He was one of the directors I loved the most, and therefore, even in front of a not fully successful work like this one, I will still keep his banner flying high.
Presented in Venice in 2001, it was distributed in Italy seven years later, a true negative record for this film set in a confused and derelict era, at the dawn of the Third Reich, where great and tragic events were preparing, and where violence, once again!, would predictably reign, and then nothing would be the same as before.
On this unsettling stage, two different characters meet and clash, both real and complementary to each other, with the traditional beautiful woman in between, a classical pianist; a strong young Jew, a new Samson, and a false Danish nobleman, a typical Herzogian character, played by an excellent Tim Roth, prince of hidden darkness, here related to the Nibelungic, magical-esoteric Nazism, much of which has been concealed and which has always accompanied Uncle Adolf & Co., as Giorgio Galli could well have testified.
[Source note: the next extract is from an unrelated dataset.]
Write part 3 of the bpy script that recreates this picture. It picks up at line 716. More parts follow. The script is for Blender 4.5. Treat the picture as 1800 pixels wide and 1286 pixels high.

The superb settings, from the Eastern Polish shtetls with their markets filled with miserable life (not for nothing had Herzog returned after ten years to making a film after an interesting documentary life), to the Berlin über alles with its modernist imprint, would deserve a discussion of their own but even if Our visionary flashes remain like recalcitrant, down in the holster, they are always there, ready to fire at the slightest hint, and they are well glimpsed between one scene and another of the film.
Yet something nevertheless didn't work beyond the little messianic ending where the roles reverse, but we will soon come to terms with it and if the multitude of red crabs won't save us, we will go back with our thoughts to that prolonged, terrible, circular tracking shot on a now drifted raft, completely overrun by bouncing little monkeys and with our Aguirre definitively lost in his own delirium, Prosit.